JAMES ALEXANDER CAMPBELL

    ELDER son of Sir James Campbell of Stracathro, at one time Lord Provost of Glasgow, and one of the founders of the firm of J. & W. Campbell & Co., the late Parliamentary representative of Glasgow and Aberdeen Universities was born in George Square in 1825. and educated at Glasgow High School and University, and was himself connected with his father's business till 1876, when he succeeded to his father's estate of Stracathro. In those early days he was the first Secretary of St. George's Parish Sabbath School Society, founded in 1847, and of the Glasgow Sabbath School Association. He was an elder in the Barony Church under the great Dr. Norman Macleod, and took a keen interest in the Y.M.C.A. He inaugurated the fund for the restoration of Glasgow Cathedral with a gift of £1,000, and was chairman of the executive committee. As a member of the General Assembly for many years, he acted as convener of the Endowment Scheme Committee, and of the Committee on Statistics, and on the first election of Glasgow School Board in 1872 he was chosen deputy-chairman. He became a member of Glasgow University Council in 1859, and in 1865 was appointed convener of the committee charged with the raising of funds for building and maintaining the new University on Gilmorehill. This post he held till 1894. As Assessor to two Rectors and two Chancellors he was a member of the University Court from 1869 till 1884, when he received the degree of LL.D. After two unsuccessful efforts to enter Parliament as member for Glasgow, he was in 1880, on Lord Watson's elevation to the Bench, elected member of Parliament for Glasgow and Aberdeen Universities, and held the seat uninterruptedly till the end of the Parliament of 1900. As a Conservative he was of course opposed to the policy of his brother, the late Right Hon. Sir Henry Campbell-Bannerman, First Lord of the Treasury and Prime Minister, and his work was of less polemical kind. Among his Parliamentary services he acted on most of the Commissions of his time appointed to enquire into Scottish Educational Endowments, the constitution of the Scottish Universities, and the like, and in this way accomplished a large amount of unostentatious work. His worth was recognised by his appointment as a Privy Councillor. Much to the regret of his constituents he represented so well, he retired from Parliament at the General Election in 1905.

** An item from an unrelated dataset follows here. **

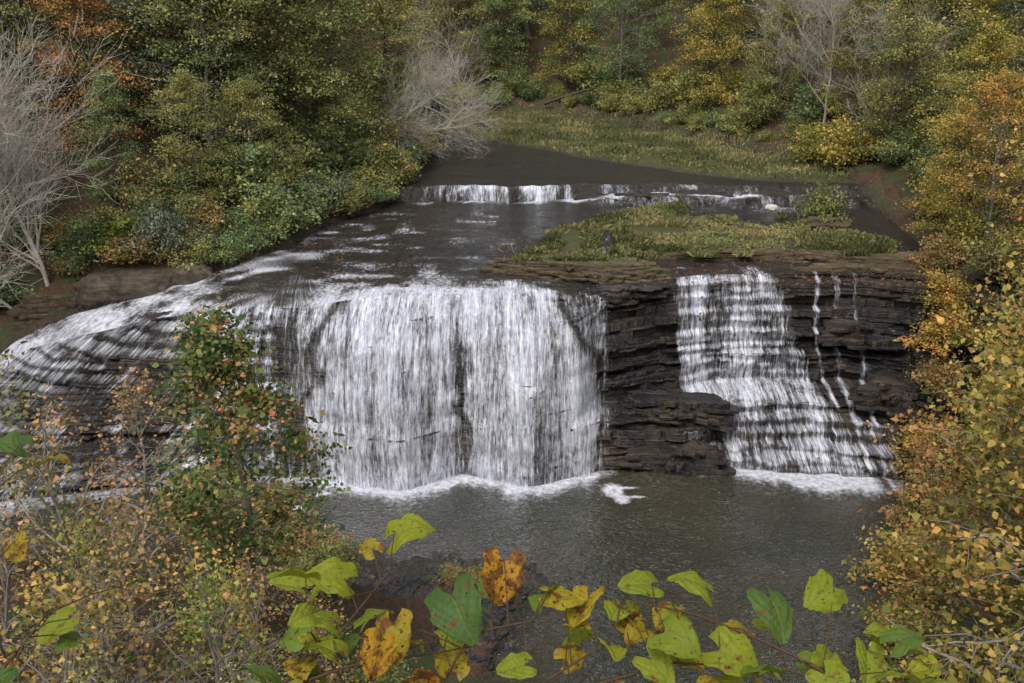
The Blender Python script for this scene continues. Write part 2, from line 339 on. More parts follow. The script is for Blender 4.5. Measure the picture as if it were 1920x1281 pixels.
def make_veil(name,x0,x1,seed,extra=0.0,shrink=1.0,smooth=10,step=0.0):
    X=np.arange(x0,x1+.01,.08);f=np.linspace(1,0,200)
    ci=np.interp(X,xs,np.arange(NC));i0=np.floor(ci).astype(int);tx=ci-i0
    YR=Yrock[:,i0]*(1-tx)+Yrock[:,np.minimum(i0+1,NC-1)]*tx
    ZR=Zg[:,i0]*(1-tx)+Zg[:,np.minimum(i0+1,NC-1)]*tx
    fi=f*(NF-1);j=np.clip(np.floor(fi).astype(int),0,NF-2);tf=(fi-j)[:,None]
    YR=YR[j]*(1-tf)+YR[j+1]*tf;ZR=ZR[j]*(1-tf)+ZR[j+1]*tf
    yw=np.empty_like(YR);yw[0]=YR[0]
    for k in range(1,len(f)):
        yw[k]=np.minimum(YR[k]-.05,yw[k-1]+.012)
    def sm(A,ax,n):
        ker=np.hanning(2*n+3)[1:-1];ker/=ker.sum()
        pd=[(0,0),(0,0)];pd[ax]=(n,n);p=np.pad(A,pd,'edge');L_=A.shape[ax]
        return sum(ker[q]*(p[q:q+L_] if ax==0 else p[:,q:q+L_]) for q in range(2*n+1))
    ys_=sm(sm(yw,1,5),0,smooth)
    push=sm(sm(np.maximum(ys_-YR+.06,0),1,4),0,4 if smooth<12 else 12)
    yw=ys_-push*(1.0 if smooth<12 else 1.8)
    yw=np.minimum(yw,YR+.02)
    if smooth>=12: yw=sm(yw,0,3)
    Fm=f[:,None]+0*X[None];Xm=X[None]+0*Fm
    Dn=dens(Xm,Fm)
    base=Dn.copy()
    Dn=Dn+.13*vn(Xm*1.3,Fm*1.5+.15*Xm,seed)*(base>.2)+.06*vn(Xm*.9,Fm*14+.9*vn(Xm*1.3,Fm*3,seed+4),seed+1)
    lw=sst(-10.5,-13,Xm);Dn=Dn+.28*lw*vn(Xm*.6+Fm*1.5,Fm*1.6,seed+8)
    dy=sm(np.abs(np.gradient(YR,axis=0)),0,2)
    Dn=Dn+(np.clip(dy*max(step,.25),-.05,.22)-.06*(step>0))*(base>.25)
    Dn=np.where(base<.04,0,Dn)
    yw=yw-extra-.05*np.clip(vn(Xm*3,Fm*5,seed+2),-.5,1)-.10*vn(Xm*.8,Fm*3,seed+7)*(extra>0)
    zw=ZR+.03
    oa=np.linspace(2.4,.1,12)[:,None]
    Xa=X[None]+0*oa;Ya=ylip(X)[None]+oa;Za=wsurf(Xa,Ya)+.035+extra*.3
    d1=dens(Xm[:1],Fm[:1])
    Da=(d1*(1.0-.16*oa)-.06*oa)+.28*vn(Xa*.9,Ya*1.3,seed+3)
    XX=np.concatenate([Xa,Xm]);YY=np.concatenate([Ya,yw]);ZZ=np.concatenate([Za,zw]);DD=np.clip(np.concatenate([Da,Dn]),0,1)
    PL=np.concatenate([np.zeros((1,len(X))),np.cumsum(np.hypot(np.diff(YY,axis=0),np.diff(ZZ,axis=0)),0)])
    PL=PL.mean(1)[:,None]+0*PL
    Vv=np.stack([XX,YY,ZZ],-1).reshape(-1,3);Fv=gridF(*XX.shape)[:,::-1]
    Fv=Fv[(DD.ravel()[Fv].max(1)>.02)&(ZZ.ravel()[Fv].min(1)>-.15)]
    u,inv=np.unique(Fv.ravel(),return_inverse=True)
    me=mesh_np(name,Vv[u],inv.reshape(-1,4),True,[Mveil])
    U=XX+seed*3.3+.40*PL*np.clip((-13-XX)/7,0,1.3)
    fattr(me,'dens',(DD*shrink).ravel()[u]);uvattr(me,np.stack([U.ravel(),PL.ravel()],-1)[u])
    return me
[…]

    Apart from his political connection, Mr. Campbell was a Deputy-Lieutenant for the counties of Lanark and Forfar, and LL.D. of St. Andrews University. At his seat of Stracathro, near Brechin, he owned some 4,000 acres, and the place is interesting from the fact that there, according to one account, John Balliol was despoiled of his short-lived royalty by Edward I. of England.
    Mr. Campbell married in 1854, Ann, daughter of Sir S. Morton Peto, Bart., the well-known railway contractor, by whom he was the father of one son and three daughters, but he became a widower in 1887. He himself died at Stracathro after a lingering illness, 9th May, 1908, a fortnight later than his brother.